In the long shadow of Fenway Park, there's lots of cheese, literally and figuratively. Many places feel more theme park than bar or restaurant. There are exceptions, of course. Just up the road toward Brookline, the Beacon Street Tavern skews toward the sophisticated but relaxed side of things while remaining close enough to the park for pre- or postgame drinking.The dark wood and red walls, cluttered tchotchke aesthetic, silky-smooth velvets and dim, dangling lights situate the room somewhere between your average slick Irish pub decor and the type of place you'd expect to get your fortune told. Oversized couches with high-top dining tables are oddly surrealist. Large windows that stretch the length of the building and look out onto an open patio area notwithstanding, the cumulative effect is that of a clandestine haunt that puts you both close to and away from the crowd.
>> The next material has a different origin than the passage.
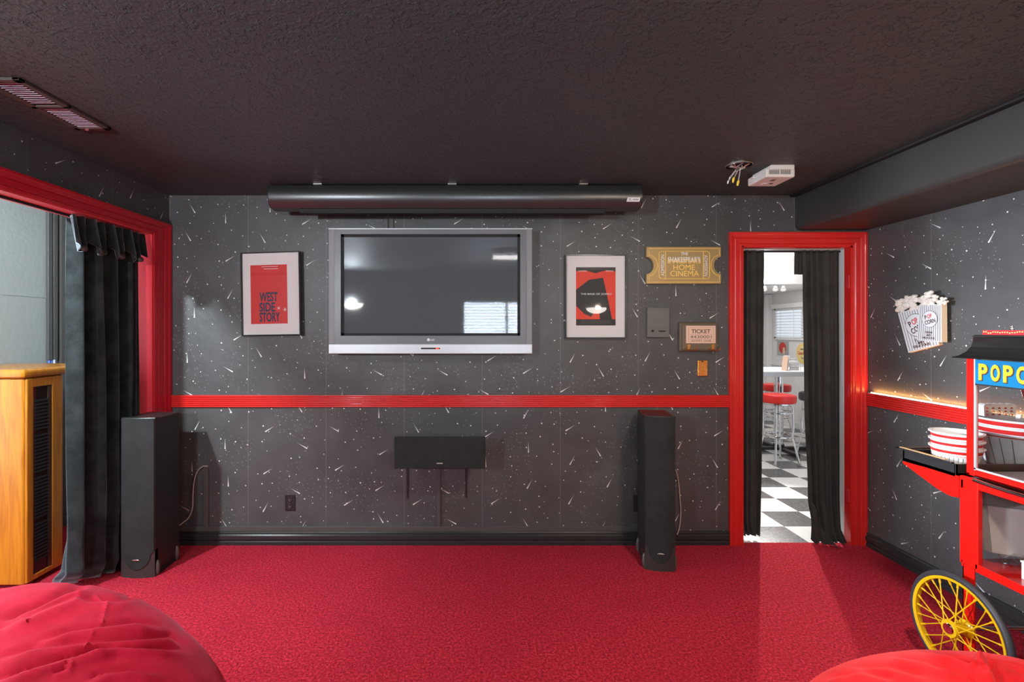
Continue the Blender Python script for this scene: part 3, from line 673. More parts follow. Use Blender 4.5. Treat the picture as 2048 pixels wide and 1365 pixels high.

A relatively slow stretch of evening on game night gave bartender Dave Moore plenty of time to talk about his favorite cocktails on their list. The Pisco Cocktail (pisco, muddled strawberries, lemon, Prosecco, $9) was his first suggestion.
"It's OK to muddle a strawberry," he said, shaking the ingredients vigorously. "But they have to be ripe enough to get the flavor out. We don't bruise the strawberries here, we hate them." After shaking, they're strained and served in a champagne flute, but you still get a fresh pulpy texture.
In celebration of a nice little win on the Kentucky Derby last week we toasted our good fortune with a Triple Crown Julep (Kentucky bourbon, creme de peche, Cointreau, peach bitters, mint, $9). We would have liked the ice crushed more, but it stormed out of the gates anyway with a bold complexity. In that respect "it's like a big red wine," said Moore. The bourbon here is hot, and the peach and mint are cool. Too many of these and the ladies at the track would be keeling over in their floppy hats.
On the sweet side, the Painkiller (dark rum, creme of coconut, orange juice, pineapple, nutmeg, $9) was a surge of beachfront sugar. "A lot of places use simple syrup and fresh-squeezed juices now," said Moore, "but if they make a piƱa colada, it's straight out of the bottle." The difference in this hand-shaken, nonfrozen version coconut base was noticeable, particularly with the spice of the nutmeg.
Like the appeal of the Beacon Street Tavern itself, the drink is close enough to familiar to appeal to the masses, but spicy and unique enough to stand just beyond the homogeneous shadow.